Hal yang menarik dari kata Yunani ‘helkuein’ itu ialah, bahwa kata itu selalu mengandung arti menolak atau bertahan. Pengertian itu ada di dalam kata ‘menarik’ seperti yang dipakai dalam kalimat: menarik jala yang berat penuh ikan ke pantai (Yohanes 21:6, 11). Kata itu juga dipakai pada waktu Paulus dan Silas ditarik atau diseret ke depan pengadilan di kota Filipi (Kisah Para Rasul 16:19). Kata itu dipakai juga dalam menghunus pedang dari dalam sarungnya (Yohanes 18:10). Jadi di situ selalu ada pengertian menolak, bertahan atau seret. Allah menarik manusia kepada-Nya, tetapi penolakan dan pertahanan manusia bisa melawan tarikan Allah itu.

Yesus adalah roti hidup, artinya ialah bahwa Yesus adalah pokok kehidupan. Karena itu menolak tawaran serta perintah Yesus berarti kehilangan hidup dan menuju kematian. Para rabi sering mengatakan: “Generasi yang hidup di padang gurun zaman dahulu tidak mempunyai bagian apa-apa di dalam kehidupan kekal.” 
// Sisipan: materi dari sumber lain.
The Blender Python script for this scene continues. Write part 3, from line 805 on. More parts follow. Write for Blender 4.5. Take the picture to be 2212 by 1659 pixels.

Di dalam cerita kuno yang terdapat di dalam kitab Bilangan diceritakan tentang orang-orang besar dan bahaya yang ada di tanah perjanjian seperti yang dilaporkan oleh para pengintai. Mereka dikutuk dan dihukum dengan pengembaraan di padang gurun untuk waktu yang lama sehingga mereka mati di sana. Karena mereka tidak mau menerima bimbingan Allah, maka pintu tanah perjanjian tertutup bagi mereka untuk selamanya. Para rabi percaya bahwa para nenek moyang yang mati di padang gurun itu bukan hanya tidak dapat masuk ke tanah perjanjian, tetapi juga kehilangan hidup yang bakal datang.

Menolak tawaran Yesus berarti menolak hidup yang sekarang dan yang akan datang. Sebaliknya, menerima tawaran Yesus itu berarti menerima hidup yang sebenarnya sekarang ini maupun kelak dalam dunia yang baru. Amin.